Puzzle Box Shows Have Been Around Forever

Lost Cast

I’ve always loved these kinds of ‘puzzle box’ shows. Lost started when I was 14 and ended my Freshman year of college, and it became appointment viewing for me from the very first episode. Lost wasn’t the first show about people trapped in a weird and magical place (check out The Prisoner from 1967) but it certainly cast the mold that many shows have been trying to replicate ever since. Wayward Pines, Under the Dome, Yellowjackets, Colony, The Leftovers, and From have all tried to recapture this mystery and intrigue of Lost to varying success, but none of them have been able to capture the zeitgeist quite like Severance.

Part of the reason it’s so hard to follow Lost’s formula is because of the way it ended. For six seasons it built up countless fascinating mysteries that seemed as though – or at least people hoped would – all come together in the end as part of an answer to the show’s core mystery: what exactly is the island?

But in the end, Lost’s writers either refused or were unable to tie everything up with a pretty bow. Countless mysteries were left dangling, never to be answered. All these years later people still wonder where the polar bear came from (because the animal testing labs weren’t enough of an answer, apparently), and what the numbers 4, 8, 15, 16, 23, 42 really meant. The fact that so many of Lost’s mysteries went unexplained left the audience feeling burned and unwilling to get invested in another fantasy mystery in the same way for fear of getting burned again.

Severance is the first show like Lost to really break out, and I suspect that’s because it’s just too compelling to ignore. It’s sci-fi hook – the idea that one could sever their work self from their life self is oddly grounded and relatable in the way that the best Black Mirror episodes are. But what drives it are the questions. What is Lumen’s purpose? What is Ms. Cobel’s plan? Why is there a room full of baby goats? It’s fantastically absurd and psychologically terrifying in a way that draws you in. You desperately want to know what all of it is building up to, but of course, deep down we all know it probably isn’t actually going anywhere.

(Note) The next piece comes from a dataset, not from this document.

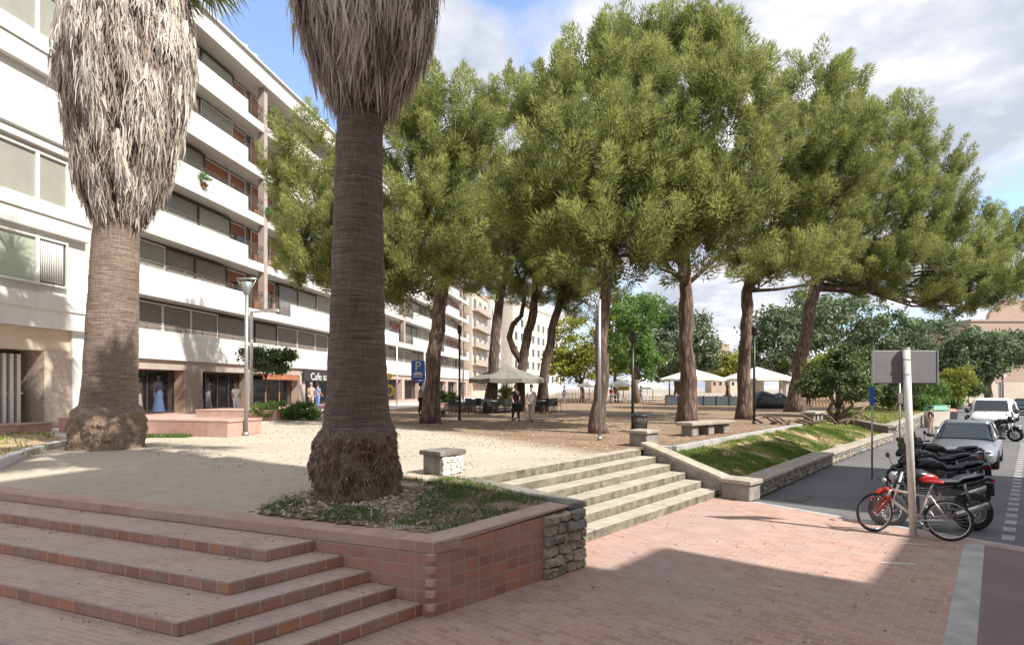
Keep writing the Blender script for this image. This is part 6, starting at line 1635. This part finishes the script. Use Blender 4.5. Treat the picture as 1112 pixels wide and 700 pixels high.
# bicycle
def bicycle():
    fw=gp(950,577); rw_=gp(1030,587); 
    d=(rw_-fw).to_2d(); ln=1.06; dd=d.normalized(); 
    t=thing('bicycle',fw,'red and silver bicycle with flat handlebar leaning on the sign pole','bicycle',None,math.atan2(dd.y,dd.x))
    r=.345
    def wh(c,rot=None):
        m_=MB(); m_.torus(c,r-.022,.022,'Y',40,8,rot=rot); ty=m_.build('wheel','tyre',t,world=False)
        m_=MB(); m_.torus(c,r-.05,.012,'Y',40,6,rot=rot); m_.build('rim','chrome',ty,world=False)
        m_=MB()
        for s in range(24):
            a=2*math.pi*s/24; v_=Vector((math.cos(a),0,math.sin(a)))*(r-.05); v_=rot@v_ if rot else v_; m_.tube([c,Vector(c)+v_],.0022,4)
        m_.tube([Vector(c)-(rot@Vector((0,.05,0)) if rot else Vector((0,.05,0))),Vector(c)+(rot@Vector((0,.05,0)) if rot else Vector((0,.05,0)))],.02,8); m_.build('spokes','chrome',ty,world=False)
    rot=Matrix.Rotation(R(42),3,'Z')
    Lb=ln; F0=Vector((0,0,r)); R0=Vector((Lb,0,r)); wh(F0,rot); wh(R0)
    head=Vector((.24,0,.78)); headlow=Vector((.20,0,.64)); bb=Vector((.64,0,.30)); seat=Vector((.80,0,.80)); sd_=Vector((.86,0,.95))
    m_=MB(); m_.tube([headlow,bb],.024,10); m_.tube([head,seat-Vector((0,0,.1))],.019,10); m_.tube([bb,seat],.019,10); m_.tube([headlow-(head-headlow)*.1,head],.024,10)
    for s in (-1,1): m_.tube([bb+Vector((0,s*.04,0)),R0+Vector((0,s*.06,0))],.011,8); m_.tube([seat+Vector((0,s*.03,-.06)),R0+Vector((0,s*.06,0))],.010,8)
    m_.build('frame','bikesilver',t,world=False)
    m_=MB(); q=rot
    for s in (-1,1):
        o_=q@Vector((0,s*.06,0)); m_.tube([F0+o_,headlow.lerp(F0,.35)+o_,headlow+o_*.8],[.018,.024,.026],8)
    m_.tube([headlow+q@Vector((0,.06,0)),headlow-q@Vector((0,.06,0))],.026,8); m_.build('fork','redpaint',t,world=False)
    m_=MB(); m_.loft([[(F0+q@Vector((-(r+.02)*math.cos(a+R(75)),w_,(r+.02)*math.sin(a+R(75))))) for w_ in (-.035,0,.035,0.0)] for a in [i*R(70)/8 for i in range(9)]]); m_.build('mudguard','redpaint',t,world=False)
    m_=MB(); hb=head+Vector((-.05,0,.12)); m_.tube([head,hb],.018,8); a_=q@Vector((0,1,0)); m_.tube([hb-a_*.31+Vector((.04,0,.03)),hb-a_*.1,hb+a_*.1,hb+a_*.31+Vector((.04,0,.03))],.013,8); hbo=m_.build('handlebar','black',t,world=False)
    m_=MB()
    for s in (-1,1): m_.tube([hb+a_*s*.2+Vector((.03,0,.02)),hb+a_*s*.31+Vector((.04,0,.03))],.02,8)
    m_.build('grips','plastic',hbo,world=False)
    m_=MB(); m_.ball(hb+Vector((-.05,0,.03)),(.04,.04,.04)); m_.build('front_lamp','lamp',t,world=False)
    m_=MB(); m_.tube([seat,sd_],.014,8); m_.build('seat_post','chrome',t,world=False)
    m_=MB(); m_.loft([[(x,w_*math.cos(a),.97+h_*math.sin(a)) for a in [i*math.pi/4 for i in range(8)]] for x,w_,h_ in ((.70,.02,.015),(.78,.035,.025),(.90,.075,.03),(.98,.08,.03),(1.0,.05,.02))]); m_.build('saddle','redpaint',t,world=False)
    m_=MB(); m_.torus(bb+Vector((0,-.05,0)),.085,.006,'Y',24,6); m_.tube([bb+Vector((0,-.06,0)),bb+Vector((.12,-.07,-.11))],.012,6); m_.box(bb+Vector((.12,-.12,-.11)),(.09,.08,.02)); m_.tube([bb+Vector((0,.06,0)),bb+Vector((-.12,.07,.11))],.012,6); m_.box(bb+Vector((-.12,.12,.11)),(.09,.08,.02))
    m_.tube([bb+Vector((0,-.05,.085)),R0+Vector((0,-.05,.04))],.005,4); m_.tube([bb+Vector((0,-.05,-.085)),R0+Vector((0,-.05,-.04))],.005,4); m_.build('crankset','chrome',t,world=False)
    sc_=d.length/1.06; t.scale=(min(1.08,sc_),)*3
bicycle()
# containers
p=dp(1017,37,-.05); t=thing('waste_container',p,'green waste container with a pale front beside the low wall','container'); m_=MB(); m_.box(p+Vector((0,0,.55)),(1.0,.8,1.0),0,0,1.08); m_.build('body','cream',t,bevel=.04); m_=MB(); m_.box(p+Vector((0,0,1.22)),(1.15,.95,.3),0,0,.7); m_.build('lid','green_plastic',t,bevel=.04)
p=dp(1028,40,-.05); t=thing('waste_container',p,'dark waste container right of the green one','container'); m_=MB(); m_.box(p+Vector((0,0,.45)),(.9,.7,.8),0,0,1.08); m_.build('body','plastic',t,bevel=.04); m_=MB(); m_.box(p+Vector((0,0,.98)),(1.0,.8,.2),0,0,.75); m_.build('lid','redpaint',t,bevel=.04)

It’s Okay If You Don’t Understand Everything

Severance Cast

Lost’s lingering questions never bothered me. Writers and filmmakers will often brush off any kind of ambiguity as being “open to interpretation”, which most people believe to be code for bad writing, but part of what makes Lost so successful is that we’re still talking about it 20 years later. These shows are always about the journey, not the destination. That’s why Severance was able to hold our attention despite having a three-year hiatus. Yes, we want to know where it’s going, but what really matters is how much fun the ride is.

I don’t expect Severance to explain what the goats are for, or how putting scary numbers into aquatic-themed files is productive, or why waffle parties look like a weird Eye Wide Shut orgy. With each new episode I get more questions and fewer answers, and that’s just fine with me.